Ten tytuł to Twoja osobista „topka”?

Tak, zdecydowanie. Jak tylko słyszę Oskara Wilda i „Portret Doriana Graya”, to zawsze jestem szczęśliwa. No tak, zdecydowanie jest to jedna z moich ulubionych książek.

No to proste pytanie: dlaczego?

Może dlatego, że czytałam Doriana Graya kiedy jeszcze byłam nastolatką i ujęła mnie ta wizja artyzmu świata, tego świata przepełnionego sztuką, ta ucieczka z życia w sztukę. I po prostu w tamtym momencie zakochałam się w tym świecie.

Zresztą to jest ten świat, wiadomo XIX-wieczny. Modernizm, ta kultura kawiarniana. No ale przede wszystkim - wszystko się o tę sztukę rozbija. I nie ukrywajmy, jest tutaj przedstawiona taka romantyczna wizja uprawiania sztuki - sztuki dla sztuki. Sztuka nie miała w zasadzie mieć żadnych konkretnych znaczeń. Ona miała po prostu być dla siebie, sztuką dla sztuki. Miała być największą przyjemnością po prostu. Również dla artysty.

A co najbardziej cię fascynuje w Dorianie?

To jest ta tajemnicza postać, która idzie po trupach do celu, ale która umie to życie smakować. Która umie przyjąć postawę hedonisty. I on po prostu nie zważa na nic innego, tylko czerpie z życia pełnymi garściami.

Czyli stoisz po stronie hedonizmu o Wilde’a?

Tak!

Przypomnijmy też, że autor zmieniał pierwotną wersję powieści i mocno rozbudował swojego bohatera, Doriana.

Pierwsza wersja ukazała się w miesięczniku i wywołała duże kontrowersje, związane przede wszystkim z homoseksualizmem przedstawionym w książce. I to podobno był taki bardzo radykalny homoseksualizm. Natomiast wersja, którą my otrzymaliśmy...

To już subtelności?

Właśnie.

Czy Dorian jest bohaterem, który w XXI wieku miałby konto na Instagramie?

Myślę, że Dorian szedłby z duchem czasu, jak najbardziej.

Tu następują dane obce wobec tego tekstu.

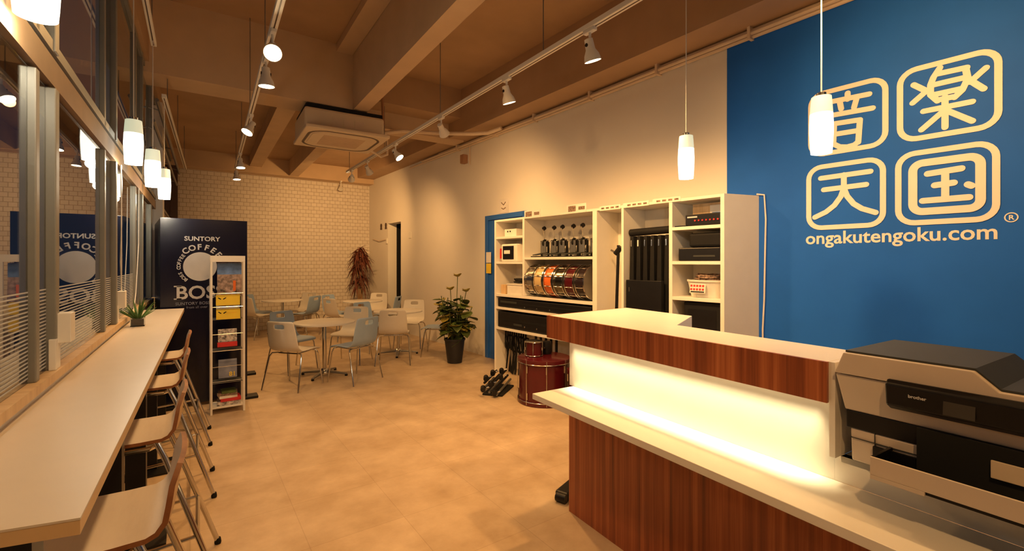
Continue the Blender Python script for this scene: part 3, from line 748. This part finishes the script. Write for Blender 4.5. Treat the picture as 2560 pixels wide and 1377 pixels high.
for k, (y, dx) in enumerate(((1.75, -.245), (2.60, -.245), (3.60, -.235), (4.57, -.225))):
    o = stool() if k == 0 else copy_tree(ST)
    if k == 0: ST = o
    o['label'] = slab[k]; place(o, dx, y, 0, R(90 - .8))

# bar plant, window boxes with cords
t = thing('succulent_pot', 'small spiky green plant in a clear glass cube on the bar', 'potted plant', (-.30, 4.16, 1.0005))
B().box(-.036, .036, -.036, .036, 0, .008).box(-.040, -.036, -.04, .04, 0, .06).box(.036, .040, -.04, .04, 0, .06).box(-.036, .036, -.04, -.036, 0, .06).box(-.036, .036, .036, .04, 0, .06).build('glass_cube', 'glass', t)
B().box(-.034, .034, -.034, .034, .009, .048).build('soil', 'soil', t)
b = B()
for k in range(34):
    a = random.random() * 2 * PI; el = R(random.uniform(28, 82)); L = random.uniform(.10, .155)
    p0 = Vector((.012 * math.cos(a), .012 * math.sin(a), .045)); d = Vector((math.cos(a) * math.cos(el), math.sin(a) * math.cos(el), math.sin(el)))
    sd = Vector((-math.sin(a), math.cos(a), 0)); mid = p0 + d * L * .5 + Vector((0, 0, .01)); tip = p0 + d * L
    v = [b.bm.verts.new(q) for q in (p0 - sd * .004, p0 + sd * .004, mid + sd * .006, tip, mid - sd * .006)]; b._f(v)
b.build('leaves', 'leafb', t, solid=.0015, recalc=False)
for k, (y, lab) in enumerate(((2.33, 'white box with wood side on the window stile nearest the camera'), (3.87, 'white box on the second window stile, beside the small plant'))):
    t = thing('window_box', lab, 'wall box', group='white boxes on the window stiles')
    X = -.403 if k == 0 else -.385
    B().box(X, X + .043, y, y + .075, 1.153, 1.262).build('box_body', 'whitem', t, bevel=.003)
    B().box(X - .012, X + .008, y - .03, y + .04, 1.0605, 1.172).build('lower_box', 'whitem', t, bevel=.002)
t = thing('blind_cord', 'pair of white cords hanging by the second window stile', 'cord')
for k in range(2): B().tube([(-.36, 3.85 - .02 * k, 2.07), (-.362, 3.87 + .01 * k, 1.7), (-.362 - .005 * k, 3.88, 1.45), (-.365, 3.90 + .015 * k, 1.262)], .0035, 6).build('cord', 'paper', t)
t = thing('blind_cord', 'pale cord hanging by the far window next to the panel', 'cord')
B().tube([(-.35, 4.95, 2.07), (-.35, 4.92, 1.6), (-.355, 4.75, 1.2), (-.36, 4.62, 1.07)], .0035, 6).build('cord', 'paper', t)

# ------------------------------------------------------------------ navy coffee panel booth
bo = thing('coffee_partition', 'tall navy coffee advertising partition at the end of the bar', 'advertising panel')
B().box(-.238, .50, 5.63, 5.67, .03, 1.885).build('front_board', 'navy', bo, bevel=.002)
b = B(); b.hexa([Vector(p) for p in ((-.238, 5.67, .03), (-.222, 5.67, .03), (-.322, 6.8, .03), (-.338, 6.8, .03), (-.238, 5.67, 1.885), (-.222, 5.67, 1.885), (-.322, 6.8, 1.885), (-.338, 6.8, 1.885))]); b.build('side_board', 'navy', bo)
B().box(-.338, .52, 6.8, 6.84, .03, 1.885).build('back_board', 'navy', bo)
for (x0, x1, y) in ((.36, .60, 5.65), (-.22, -.10, 5.65), (.45, .70, 6.82)):
    B().box(x0, x1, y - .07, y + .07, 0, .029).build('foot', 'black', bo, bevel=.006)
def pmx(x, z, rot=0): return Matrix.Translation((x, 5.6292, z)) @ Matrix.Rotation(R(90), 4, 'X') @ Matrix.Rotation(rot, 4, 'Z')
B().text('SUNTORY', .062, pmx(.104, 1.665), .0008, .0015, sx=1.06).build('suntory_lettering', 'silver', bo)
b = B()
dcx, dcz, rx, rz = .086, 1.405, .142, .145
b.prism([(rx * math.cos(2 * PI * k / 48), rz * math.sin(2 * PI * k / 48)) for k in range(48)], 0, .001, pmx(dcx, dcz))
b.build('round_emblem', 'silver', bo)
def arc(txt, r, a0, a1, size, name, off):
    b = B(); n = len(txt)
    for k, ch in enumerate(txt):
        if ch == ' ': continue
        a = R(a0 + (a1 - a0) * k / (n - 1)); x = dcx + r * math.cos(a); z = dcz + r * math.sin(a)
        b.text(ch, size, pmx(x, z, a - PI / 2), .0008, off)
    return b.build(name, 'silver', bo)
arc('COFFEE', .172, 128, 38, .078, 'coffee_arc_lettering', .0022)
arc('BOSS COFFEE', .163, 228, 142, .044, 'boss_coffee_arc_lettering', .001)
b = B(); b.text('BOSS', .185, pmx(-.118, 1.082), .0008, .0035, 'LEFT', .98)
b.box(-.012, .05, 0, .012, 0, .0008, pmx(-.118, 1.078)); b.box(-.012, .05, .125, .137, 0, .0008, pmx(-.118, 1.078))
b.build('boss_lettering', 'silver', bo)
B().text('SUNTORY BOSS', .040, pmx(-.118, 1.022), .0005, .0004, 'LEFT', 1.0).build('small_lettering', 'greyp', bo)
B().text('from all over', .034, pmx(-.03, .985), .0005, .0002, 'LEFT', 1.0).build('smaller_lettering', 'greyp', bo)

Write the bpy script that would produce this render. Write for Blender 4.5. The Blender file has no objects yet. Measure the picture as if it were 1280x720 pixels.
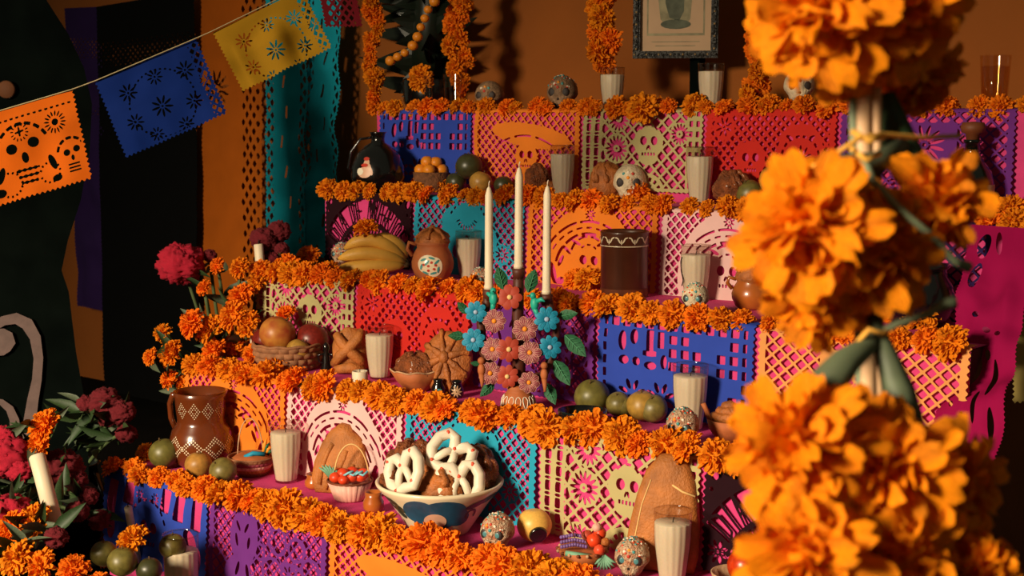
import bpy, math, random
import numpy as np
from mathutils import Vector, Matrix, noise as mnoise

random.seed(7)
SC = bpy.context.scene
COL = SC.collection
PI = math.pi

# ------------------------------------------------------------------ camera
CAM_H = 1.05
FPX = 1778.0
PITCH = math.atan(220 / FPX)
YAW = math.radians(39.29)
cd = bpy.data.cameras.new('camera')
cam = bpy.data.objects.new('camera', cd)
COL.objects.link(cam)
cam.location = (0, 0, CAM_H)
cam.rotation_euler = (PI / 2 - PITCH, 0, YAW)
cd.sensor_width = 36
cd.lens = FPX / 1280 * 36
cd.clip_start = .02
cd.dof.use_dof = True
cd.dof.focus_distance = 2.75
cd.dof.aperture_fstop = 10.0
SC.camera = cam

# ------------------------------------------------------------------ world, lights, exposure
SC.view_settings.view_transform = 'Standard'
SC.view_settings.look = 'None'
SC.view_settings.exposure = 0.0
SC.view_settings.gamma = 1.0
SC.view_settings.use_curve_mapping = False
wd = bpy.data.worlds.new('room_air')
SC.world = wd
wd.use_nodes = True
wd.node_tree.nodes['Background'].inputs[0].default_value = (.74, .74, .50, 1)
wd.node_tree.nodes['Background'].inputs[1].default_value = .125

def area_light(name, loc, target, size, size_y, power, col, spread=180):
    l = bpy.data.lights.new(name, 'AREA')
    l.shape = 'RECTANGLE'
    l.size = size
    l.size_y = size_y
    l.energy = power
    l.color = col
    l.spread = math.radians(spread)
    o = bpy.data.objects.new(name, l)
    COL.objects.link(o)
    o.location = loc
    o.rotation_euler = (Vector(target) - Vector(loc)).to_track_quat('-Z', 'Y').to_euler()
    return o

# daylight opposite the altar; the unseen doorway wall was added to cut its edges
area_light('doorway_light', (-1.85, -3.5, 2.4), (-1.5, 2.2, .5), 1.0, 1.2, 430, (1.0, .83, .58), 150)

# ------------------------------------------------------------------ pixel helpers (1280 x 720 frame)
CP, SP_ = math.cos(PITCH), math.sin(PITCH)
FW = Vector((-math.sin(YAW), math.cos(YAW), 0))
RT = Vector((math.cos(YAW), math.sin(YAW), 0))
EYE = Vector((0, 0, CAM_H))

def ray(px, py):
    u = (px - 640) / FPX
    v = (360 - py) / FPX
    return RT * u + FW * (CP + v * SP_) + Vector((0, 0, -SP_ + v * CP))

def at_z(px, py, z):
    d = ray(px, py)
    return EYE + d * ((z - CAM_H) / d.z)

def at_y(px, py, y):
    d = ray(px, py)
    return EYE + d * (y / d.y)

def at_d(px, py, dist):
    return EYE + ray(px, py) * dist

def mpp(P):
    d = Vector(P) - EYE
    return (d.dot(FW) * CP - d.z * SP_) / FPX

TZ = {1: 1.05, 2: .835, 3: .65, 4: .45, 5: .25, 6: 0.0}
TY = {0: 3.22, 1: 2.86, 2: 2.62, 3: 2.315, 4: 2.08, 5: 1.85}

def on(k, px, py, r=.03):
    """resting point on step k whose base shows at pixel px,py; keeps clear of the riser behind"""
    z = TZ[k]
    lo = TY[k] + .03 if k < 6 else 0
    hi = TY[k - 1] - r - .022
    if k == 1:
        y = max(lo, min(hi, 2.92))
    else:
        y = max(lo, min(hi, at_z(px, py, z).y))
    # slide along the step until the column matches
    d = ray(px, py)
    x0 = EYE.x + d.x * (y / d.y)
    for _ in range(6):
        P = Vector((x0, y, z))
        q = P - EYE
        fw = q.dot(FW) * CP - q.z * SP_
        cx = 640 + FPX * q.dot(RT) / fw
        x0 += (px - cx) * fw / FPX / RT.x * .75
    return Vector((x0, y, z + .004 if k < 6 else z))

def top_h(C, px, py):
    """height above C of the point over C's own distance that shows at row py"""
    d = ray(px, py)
    t = (Vector(C) - EYE).dot(FW) / d.dot(FW)
    return (EYE + d * t).z - C.z

def fit(root, nominal, px, py, wide=0.):
    k = max(.75, min(1.6, top_h(root.location, px, py) / nominal))
    root.scale = (1 + (k - 1) * wide, 1 + (k - 1) * wide, k)
    return k

# ------------------------------------------------------------------ colour and materials
def lin(c):
    if isinstance(c, str):
        c = [int(c[i:i + 2], 16) / 255 for i in (0, 2, 4)]
    return tuple(x / 12.92 if x <= .04045 else ((x + .055) / 1.055) ** 2.4 for x in c)

MATS = {}

def M(name, col, rough=.6, var=.12, scale=25, bump=0., bscale=80, coat=0., objrand=0., col2=None,
      spec=.4, sss=0., transl=0., metal=0.):
    m = bpy.data.materials.new(name)
    m.use_nodes = True
    nt = m.node_tree
    b = nt.nodes['Principled BSDF']
    c = lin(col)
    tc = nt.nodes.new('ShaderNodeTexCoord')
    nz = nt.nodes.new('ShaderNodeTexNoise')
    nz.inputs['Scale'].default_value = scale
    nz.inputs['Detail'].default_value = 3
    nt.links.new(tc.outputs['Object'], nz.inputs['Vector'])
    rp = nt.nodes.new('ShaderNodeValToRGB')
    rp.color_ramp.elements[0].position = .3
    rp.color_ramp.elements[1].position = .7
    if col2:
        a, d = c, lin(col2)
    else:
        a = tuple(x * (1 - var) for x in c)
        d = tuple(min(1, x * (1 + var)) for x in c)
    rp.color_ramp.elements[0].color = (*a, 1)
    rp.color_ramp.elements[1].color = (*d, 1)
    nt.links.new(nz.outputs['Fac'], rp.inputs['Fac'])
    out = rp.outputs['Color']
    if objrand:
        oi = nt.nodes.new('ShaderNodeObjectInfo')
        mr = nt.nodes.new('ShaderNodeMapRange')
        mr.inputs['To Min'].default_value = .5 - objrand * .12
        mr.inputs['To Max'].default_value = .5 + objrand * .12
        hs = nt.nodes.new('ShaderNodeHueSaturation')
        nt.links.new(oi.outputs['Random'], mr.inputs['Value'])
        nt.links.new(mr.outputs['Result'], hs.inputs['Hue'])
        mv = nt.nodes.new('ShaderNodeMapRange')
        mv.inputs['To Min'].default_value = 1 + objrand
        mv.inputs['To Max'].default_value = 1 - objrand
        nt.links.new(oi.outputs['Random'], mv.inputs['Value'])
        nt.links.new(mv.outputs['Result'], hs.inputs['Value'])
        nt.links.new(out, hs.inputs['Color'])
        out = hs.outputs['Color']
    nt.links.new(out, b.inputs['Base Color'])
    b.inputs['Roughness'].default_value = rough
    b.inputs['Metallic'].default_value = metal
    b.inputs['Specular IOR Level'].default_value = spec
    if coat:
        b.inputs['Coat Weight'].default_value = coat
        b.inputs['Coat Roughness'].default_value = .12
    if sss:
        b.inputs['Subsurface Weight'].default_value = sss
        b.inputs['Subsurface Radius'].default_value = (.02, .012, .006)
    if bump:
        n2 = nt.nodes.new('ShaderNodeTexNoise')
        n2.inputs['Scale'].default_value = bscale
        n2.inputs['Detail'].default_value = 4
        nt.links.new(tc.outputs['Object'], n2.inputs['Vector'])
        bp = nt.nodes.new('ShaderNodeBump')
        bp.inputs['Strength'].default_value = bump
        bp.inputs['Distance'].default_value = .01
        nt.links.new(n2.outputs['Fac'], bp.inputs['Height'])
        nt.links.new(bp.outputs['Normal'], b.inputs['Normal'])
    if transl:
        tr = nt.nodes.new('ShaderNodeBsdfTranslucent')
        nt.links.new(out, tr.inputs['Color'])
        mx = nt.nodes.new('ShaderNodeMixShader')
        mx.inputs[0].default_value = transl
        nt.links.new(b.outputs[0], mx.inputs[1])
        nt.links.new(tr.outputs[0], mx.inputs[2])
        nt.links.new(mx.outputs[0], nt.nodes['Material Output'].inputs['Surface'])
    MATS[name] = m
    return m

def glass_mat(name, tint, refl=1.0):
    m = bpy.data.materials.new(name)
    m.use_nodes = True
    nt = m.node_tree
    nt.nodes.remove(nt.nodes['Principled BSDF'])
    t = nt.nodes.new('ShaderNodeBsdfTransparent')
    t.inputs['Color'].default_value = (*tint, 1)
    g = nt.nodes.new('ShaderNodeBsdfGlossy')
    g.inputs['Roughness'].default_value = .06
    g.inputs['Color'].default_value = (refl, refl, refl, 1)
    lw = nt.nodes.new('ShaderNodeLayerWeight')
    lw.inputs['Blend'].default_value = .5
    pw = nt.nodes.new('ShaderNodeMath'); pw.operation = 'POWER'; pw.inputs[1].default_value = 4
    nt.links.new(lw.outputs['Facing'], pw.inputs[0])
    f = nt.nodes.new('ShaderNodeMath'); f.operation = 'MULTIPLY_ADD'; f.inputs[1].default_value = .35; f.inputs[2].default_value = .05
    nt.links.new(pw.outputs[0], f.inputs[0])
    mx = nt.nodes.new('ShaderNodeMixShader')
    nt.links.new(f.outputs[0], mx.inputs[0])
    nt.links.new(t.outputs[0], mx.inputs[1])
    nt.links.new(g.outputs[0], mx.inputs[2])
    nt.links.new(mx.outputs[0], nt.nodes['Material Output'].inputs['Surface'])
    MATS[name] = m
    return m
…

Ale myślę też, że to byłby ten typ, który wrzucałby same selfie, albo sweet focie w lustrze.

Natomiast tak, myślę, że to byłby przypadek takiego egzaltowanego Instagramera, który relacjonuje każdą swoją wizytę w muzeum, ale nie zwraca uwagi na to, gdzie jest, nie pokazuje dzieł, jakie ogląda, tylko pokazuje siebie na ich niewyraźnym tle.